Allerdings: Vom Wirtschaftsminister ist Laepple ganz angetan. Glos habe bei der Eröffnung am Dienstagabend „eindeutig“ Stellung zu dem Thema bezogen, als er in seiner Rede vor „Hysterie“ und „einseitigen Lösungen“ warnte. Auch beim Messe-Rundgang am Mittwoch betont der Minister, es sei doch wenig zielführend, den „hart arbeitenden Deutschen“ die Lust am Reisen zu verderben. Die Branche stehe prima da, Klimaschutz und Tourismus seien kein Widerspruch. Da kann der DRV-Präsident nur zustimmen: Indem sich die öffentliche Diskussion über den Klimaschutz auf Reisen mit dem Flugzeug konzentriere, werde „das falsche Schwein geschlachtet“.

Denn nur 32 Prozent aller Urlaube werden laut DRV überhaupt mit dem Flugzeug unternommen. Auch sei der gesamte Luftverkehr nur mit drei Prozent an den weltweiten Emissionen beteiligt, der europäische gar nur zu 0,5 Prozent. Der Emissionsausstoß wird für den Treibhauseffekt mit verantwortlich gemacht.

Wie man jedoch eine solche Debatte auch nutzen kann, zeigt am Mittwoch der Chef des Reisekonzerns Alltours, Willi Verhuven. „Wir gehören auch zu den Umweltverschmutzern“, gesteht er auf der ITB ein und fordert, die Tourismusindustrie müsse ihren Teil zum Klimaschutz beitragen. Alltours-Eigentümer Verhuven will „Mindestpreise je Flugstunde“. Unter 90 Euro sollte es erst gar keine Flüge zu kaufen geben und manche Strecken im innerdeutschen Luftverkehr könnten schlicht „vom Markt verschwinden“. Als Beispiel nennt er etwa Flüge von Düsseldorf nach Frankfurt. Allerdings ist Alltours, Deutschlands viertgrößter Reisekonzern, in diesem Markt überhaupt nicht aktiv.

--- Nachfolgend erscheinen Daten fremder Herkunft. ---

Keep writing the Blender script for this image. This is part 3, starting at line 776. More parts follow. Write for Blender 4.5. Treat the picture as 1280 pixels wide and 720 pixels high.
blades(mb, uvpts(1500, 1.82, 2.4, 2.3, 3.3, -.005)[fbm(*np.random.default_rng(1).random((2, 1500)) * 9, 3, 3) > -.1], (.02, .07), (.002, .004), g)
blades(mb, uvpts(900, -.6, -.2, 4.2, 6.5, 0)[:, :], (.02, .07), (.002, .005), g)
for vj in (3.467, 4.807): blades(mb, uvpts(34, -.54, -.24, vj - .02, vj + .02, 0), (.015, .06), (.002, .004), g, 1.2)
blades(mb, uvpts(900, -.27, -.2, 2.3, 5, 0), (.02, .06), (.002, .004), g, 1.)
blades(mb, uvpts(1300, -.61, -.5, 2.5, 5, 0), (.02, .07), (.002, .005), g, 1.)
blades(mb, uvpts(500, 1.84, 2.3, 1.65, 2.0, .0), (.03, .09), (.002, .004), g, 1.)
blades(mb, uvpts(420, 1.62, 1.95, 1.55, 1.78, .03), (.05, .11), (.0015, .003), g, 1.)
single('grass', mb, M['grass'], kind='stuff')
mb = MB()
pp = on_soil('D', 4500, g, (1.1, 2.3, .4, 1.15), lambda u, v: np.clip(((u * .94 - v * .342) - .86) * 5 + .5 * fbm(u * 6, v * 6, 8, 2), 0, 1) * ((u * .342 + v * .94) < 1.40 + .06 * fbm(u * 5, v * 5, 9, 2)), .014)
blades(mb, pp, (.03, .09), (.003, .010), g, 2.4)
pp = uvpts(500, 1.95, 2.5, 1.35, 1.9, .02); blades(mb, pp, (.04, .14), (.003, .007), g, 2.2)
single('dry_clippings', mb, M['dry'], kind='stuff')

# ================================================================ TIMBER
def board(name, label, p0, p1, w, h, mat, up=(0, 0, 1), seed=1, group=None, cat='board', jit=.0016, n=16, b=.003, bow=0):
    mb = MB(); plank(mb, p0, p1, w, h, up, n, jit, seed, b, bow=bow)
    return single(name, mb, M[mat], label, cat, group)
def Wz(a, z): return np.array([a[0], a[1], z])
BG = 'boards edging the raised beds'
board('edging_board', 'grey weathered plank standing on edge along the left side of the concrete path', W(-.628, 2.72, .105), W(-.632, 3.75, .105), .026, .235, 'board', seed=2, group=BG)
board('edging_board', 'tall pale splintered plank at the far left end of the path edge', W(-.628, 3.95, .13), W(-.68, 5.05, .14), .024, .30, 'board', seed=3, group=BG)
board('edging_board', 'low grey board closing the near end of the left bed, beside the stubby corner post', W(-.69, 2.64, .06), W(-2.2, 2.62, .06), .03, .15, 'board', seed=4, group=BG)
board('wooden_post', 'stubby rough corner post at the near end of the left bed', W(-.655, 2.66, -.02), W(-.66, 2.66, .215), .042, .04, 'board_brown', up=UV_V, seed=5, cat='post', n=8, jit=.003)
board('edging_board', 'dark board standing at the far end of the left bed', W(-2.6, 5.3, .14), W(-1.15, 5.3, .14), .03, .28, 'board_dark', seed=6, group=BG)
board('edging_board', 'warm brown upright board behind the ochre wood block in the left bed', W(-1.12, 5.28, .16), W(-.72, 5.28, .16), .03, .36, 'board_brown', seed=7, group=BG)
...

Alles in allem ist die Tourismusmesse mit ihren 10 923 Ausstellern aus 184 Ländern jedoch kein bisschen weniger exotisch als in den vergangenen Jahren. Reisen in ferne Länder stehen hoch im Trend, Thailand oder die Dominikanische Republik sind beliebte (Flug-)Ziele. Und nicht zuletzt meldet das ITB-Partnerland Indien ein 78-prozentiges Wachstum seines Tourismussektors in den vergangenen fünf Jahren.